La verdina, esa pequeña y delicada alubia verde claro procedente de Asturias, es ideal para guisos marineros, justamente por su finura. Con almejas es la combinación clásica. Pero hay otras muchas.
Lo importante: la base de verdinas. 300 gramos, a remojo durante 12 horas al menos. Se ponen a hervir en cacerola con laurel y un chorro de aceite de oliva; se corta un par de veces la cocción con un poco de agua fría. Cuando estén tiernas, se cuelan. Reservamos algo de caldo.
En cazuela, rehogamos despacito una cebolla y un diente de ajo picados, añadimos perejil y una copita de vino blanco. Se incorpora medio kilo de almejas muy bien lavadas. Una vez abiertas se incorporan las alubias con un poco de su caldo de cocción y se calienta todo junto durante no más de tres minutos; si se deja más se endurecen las almejas.
La misma receta saldrá perfecta con chirlas o con berberechos. Y, aún más sencillo, podemos hacer las verdinas con un pescado consistente y sabroso (rape, emperador, bonito, atún rojo) del que cortamos un par de rodajas en cubos, en crudo, y los incorporamos directamente a la cacerola de las verdinas cinco minutos antes de que éstas terminen su cocción; este tiempo bastará para que el pescado cueza por fuera opero se mantenga jugoso por dentro.

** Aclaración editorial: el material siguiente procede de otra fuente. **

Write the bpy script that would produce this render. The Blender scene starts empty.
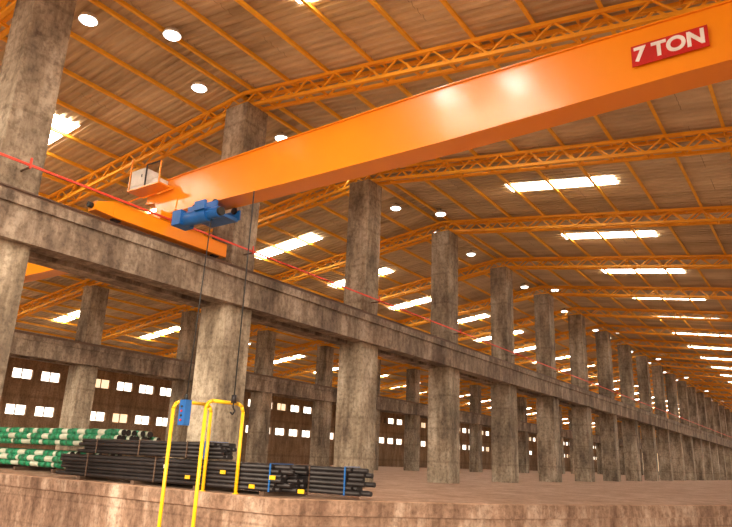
import bpy, bmesh, math, random
from mathutils import Vector, Matrix
random.seed(4)
S=5.7254; Y0=11.05; XR=-12.0; ZT=9.0; SL=0.128
ZB1,ZB0=4.29,3.45; ZF=-0.73; ZG=-2.2; EDGE=9.2
KMAX=24
scene=bpy.context.scene
scene.view_settings.view_transform='Standard'
scene.view_settings.look='None'

# ---------------- materials ----------------
def mat(name):
    m=bpy.data.materials.new(name);m.use_nodes=True
    nt=m.node_tree;return m,nt,nt.nodes['Principled BSDF']
def N(nt,t,**k):
    n=nt.nodes.new(t)
    for a,b in k.items(): setattr(n,a,b)
    return n
def pos(nt,scale=(1,1,1)):
    g=N(nt,'ShaderNodeNewGeometry');mp=N(nt,'ShaderNodeMapping');mp.inputs['Scale'].default_value=scale
    nt.links.new(g.outputs['Position'],mp.inputs[0]);return mp.outputs[0]
def noise(nt,vec,scale,detail=5,rough=.6):
    n=N(nt,'ShaderNodeTexNoise');n.inputs['Scale'].default_value=scale;n.inputs['Detail'].default_value=detail;n.inputs['Roughness'].default_value=rough
    nt.links.new(vec,n.inputs['Vector']);return n.outputs['Fac']
def ramp(nt,fac,stops):
    r=N(nt,'ShaderNodeValToRGB');e=r.color_ramp.elements
    while len(e)<len(stops): e.new(.5)
    for el,(p,c) in zip(e,stops): el.position=p;el.color=(*c,1)
    nt.links.new(fac,r.inputs[0]);return r.outputs[0]
def mix(nt,a,b,fac,mode='MIX'):
    m=N(nt,'ShaderNodeMix',data_type='RGBA',blend_type=mode)
    if isinstance(fac,(int,float)): m.inputs[0].default_value=fac
    else: nt.links.new(fac,m.inputs[0])
    for i,v in ((6,a),(7,b)):
        if isinstance(v,tuple): m.inputs[i].default_value=(*v,1)
        else: nt.links.new(v,m.inputs[i])
    return m.outputs[2]
def bump(nt,p,h,s=.3,d=.02):
    b=N(nt,'ShaderNodeBump');b.inputs['Strength'].default_value=s;b.inputs['Distance'].default_value=d
    nt.links.new(h,b.inputs['Height']);nt.links.new(b.outputs[0],p.inputs['Normal'])
def concrete(name,c0,c1,c2,lift=1.2,seam=.45,stain=.7,streak=.35):
    m,nt,p=mat(name)
    big=noise(nt,pos(nt,(1,1,.35)),1.3,7,.7)
    base=ramp(nt,big,[(.36,c0),(.5,c1),(.64,c2)])
    fine=noise(nt,pos(nt),9,6,.7)
    f=ramp(nt,fine,[(.36,(.42,.38,.35)),(.55,(1,1,1))])
    col=mix(nt,base,f,stain,'MULTIPLY')
    st=ramp(nt,noise(nt,pos(nt,(5,5,.3)),1,5,.65),[(.38,(.35,.28,.22)),(.52,(1,1,1))])
    col=mix(nt,col,st,streak,'MULTIPLY')
    w=N(nt,'ShaderNodeTexWave',wave_type='BANDS',bands_direction='Z');w.inputs['Scale'].default_value=1/lift*.314;w.inputs['Distortion'].default_value=.25
    nt.links.new(pos(nt),w.inputs['Vector'])
    lw=ramp(nt,w.outputs['Fac'],[(0,(.55,.5,.47)),(.02,(1,1,1))])
    col=mix(nt,col,lw,seam,'MULTIPLY')
    nt.links.new(col,p.inputs['Base Color']);p.inputs['Roughness'].default_value=.9
    bump(nt,p,fine,.5,.03);return m
def plain(name,c,rough=.5,metal=0,var=.15,sc=4,coat=0):
    m,nt,p=mat(name)
    n=noise(nt,pos(nt),sc,4)
    d=tuple(x*(1-var) for x in c);l=tuple(min(1,x*(1+var)) for x in c)
    nt.links.new(ramp(nt,n,[(.3,d),(.7,l)]),p.inputs['Base Color'])
    p.inputs['Roughness'].default_value=rough;p.inputs['Metallic'].default_value=metal
    p.inputs['Coat Weight'].default_value=coat;p.inputs['Coat Roughness'].default_value=.18
    return m
def emit(name,c,s):
    m,nt,p=mat(name);p.inputs['Base Color'].default_value=(*c,1);p.inputs['Emission Color'].default_value=(*c,1);p.inputs['Emission Strength'].default_value=s;return m
M_col=concrete('column_concrete',(.15,.112,.08),(.33,.265,.19),(.55,.465,.36))
M_beam=concrete('beam_concrete',(.11,.08,.06),(.25,.19,.14),(.47,.385,.3),2.5)
M_floor=concrete('floor_concrete',(.33,.19,.12),(.43,.265,.175),(.53,.345,.245),50,0,.5,0)
M_wall=concrete('plinth_concrete',(.18,.10,.065),(.36,.225,.155),(.61,.46,.36),.6)
M_ow=concrete('outer_wall_concrete',(.2,.12,.065),(.29,.18,.1),(.37,.25,.16),3)
M_truss=plain('truss_orange_paint',(1,.44,.025),.5,0,.1)
M_pur=plain('purlin_yellow_paint',(1,.52,.045),.5,0,.1)
M_gird=plain('girder_orange_gloss',(1,.31,.004),.32,0,.04,1,.65)
M_sheet,nt,p_=mat('corrugated_sheet')
a_=ramp(nt,noise(nt,pos(nt,(.25,1.2,.25)),1.0,5,.65),[(.32,(.48,.37,.23)),(.5,(.70,.57,.38)),(.68,(.86,.73,.52))])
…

Un restaurante diferente de los demás
Es sorprendente que un restaurante tan original y notable como Barrera (calle Alonso Cano, 25, en Madrid) haya podido funcionar durante varios años ya sin atraer prácticamente la atención de los medios informativos. Y es que su propietaria rehúye totalmente toda publicidad que no sea del tipo 'boca a oído' o 'radio macuto', y declara sorprendentemente que prefiere no tener su restaurante (que es pequeñísimo) lleno, para así poder atender mejor. Curiosísimo
La fachada en tonos cobre discretísimos podría parecer la de uno de los cien mil bares de Chamberí si uno no se acerca más y ve que el interior solamente remeda la barra de uno de ellos, pero en plan bastante más sofisticado. Aun así, sólo quien haya buceado mucho por internet o quien como yo sea cliente fiel del mercado de Chamberí (del que ya he hablado mucho hace un par de semanas ante este micrófono), que está a 20 metros de distancia, y haya aparcado cien veces ante este local, acabará decidiéndose a probar un día qué se cuece en su comedorcito, separado por un estrecho corredor de la barra. Y entonces es cuando se le caerán los palos del sombrajo ante lo que llega a su plato, como me ha sucedido a mí.

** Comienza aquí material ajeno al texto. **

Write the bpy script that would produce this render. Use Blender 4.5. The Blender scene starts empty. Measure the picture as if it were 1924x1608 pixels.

Ya el aspecto del comedor, discreto y burgués, con manteles de hilo y copas de cristal fino, sorprende. Luego llega Ana Barrera, una señora muy amable, con pantalón de pitillo y bailarinas que le dan un aire 'años 50', y que desgrana la oferta del día; no hay carta escrita. Aseguran que es su madre la que lo guisa todo, y desde luego la cocina de aquí tiene un aire casero de toda la vida. Pero la calidad de los ingredientes y la precisión del punto de los platos recuerdan a cocineros jóvenes de altos vuelos.

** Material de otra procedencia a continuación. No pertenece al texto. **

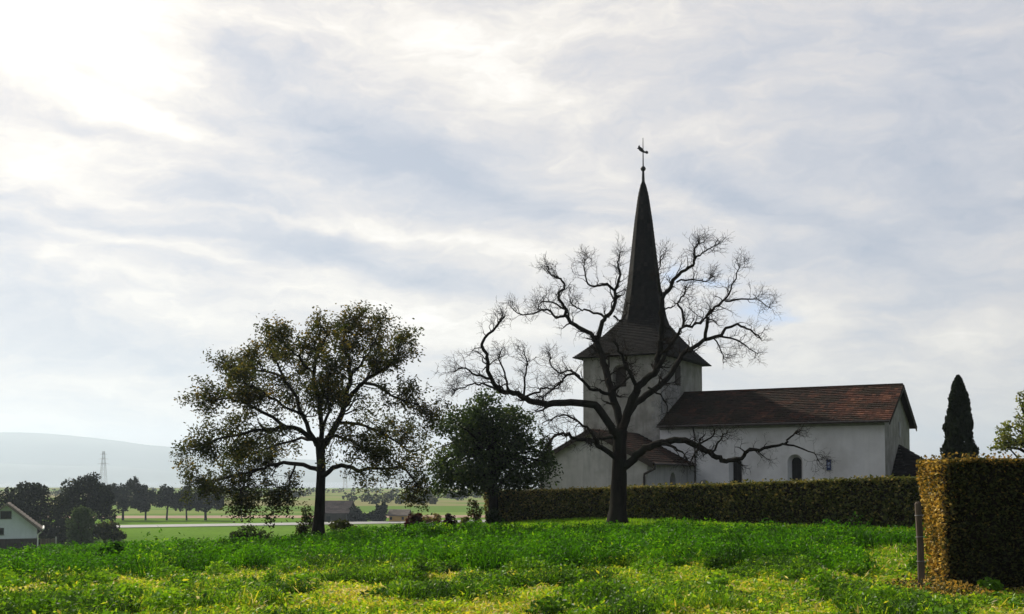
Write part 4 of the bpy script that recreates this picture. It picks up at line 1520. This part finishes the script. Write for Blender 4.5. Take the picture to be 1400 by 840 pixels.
Vb, Tb, tb_ = blades(P, hh, rng.uniform(0.012, 0.026, len(x)) * np.interp(y, [17, 45], [1.0, 1.6]), rng.uniform(0.1, 0.75, len(x)), tn, rng)
# tussocks standing out of it
cxs, cys = in_view(2100, 17.5, 44, rng)
ok = (cys > tall_front(cxs) - 0.2) & (cys < tall_back(cxs) + 0.3)
cxs, cys = cxs[ok], cys[ok]
nc = len(cxs)
per = 45
cr = rng.uniform(0.16, 0.50, nc)
chh = rng.uniform(0.28, 0.70, nc) * np.interp(cys, [17, 30, 46], [1.0, 0.85, 0.55]) * np.interp(cxs, [-16, -3, 3, 12], [1.15, 1.0, 0.8, 0.8])
ctn = np.clip(rng.normal(0.30, 0.2, nc), 0, 1)
edge = 1 + 0.8 * np.exp(-np.maximum(cys - tall_front(cxs), 0) / 1.4)
chh *= edge
cr *= 0.8 + 0.2 * edge
ci = np.repeat(np.arange(nc), per)
ra, rd_ = rng.uniform(0, 2 * np.pi, len(ci)), np.sqrt(rng.random(len(ci)))
tx, ty = cxs[ci] + cr[ci] * rd_ * np.cos(ra), cys[ci] + cr[ci] * rd_ * np.sin(ra)
TP = np.stack([tx, ty, gz(tx, ty) - 0.01], 1)
th_ = 0.8 * chh[ci] * (1 - 0.45 * rd_ ** 2) * rng.uniform(0.7, 1.1, len(ci))
ttn = np.clip(ctn[ci] + rng.normal(0, 0.12, len(ci)), 0, 1)
V2, T2, t2_ = blades(TP, th_, rng.uniform(0.014, 0.03, len(ci)) * np.interp(ty, [17, 45], [1.0, 1.5]), rng.uniform(0.15, 0.7, len(ci)), ttn, rng)
Tb = np.concatenate([Tb, T2 + len(Vb)])
Vb = np.concatenate([Vb, V2])
tb_ = np.concatenate([tb_, t2_])
P, hh, tn = np.concatenate([P, TP]), np.concatenate([hh, th_]), np.concatenate([tn, ttn])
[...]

La ingente ración de patatas revolconas cubiertas de torreznos es irreprochable (sobre todo si fuera hace mucho frío); una entrada más ligera es la 'menestra', en realidad lo que antaño se llamaba 'panaché' de verduras cocidas 'al dente': lombarda (cubierta de granos de granada), judías verdes, espinacas, coliflor, espárragos verdes. Luego llegan un jugoso bonito en samfaina (una versión casi líquida, aligerada pero muy sabrosa, del pisto catalán) y un delicadísimo asado de cabrito lechal (una paletilla pequeñita), con un toque de batata logrado. El suflé de chocolate negro (servido con una 'tapa' de lujoso arroz con leche casero) o el helado de queso con compota de manzana son dos de los postres estrella. Alrededor de nosotros veíamos caras satisfechas ante croquetas y solomillos. Lo del vino es un tanto caótico... pero acaba arreglándose.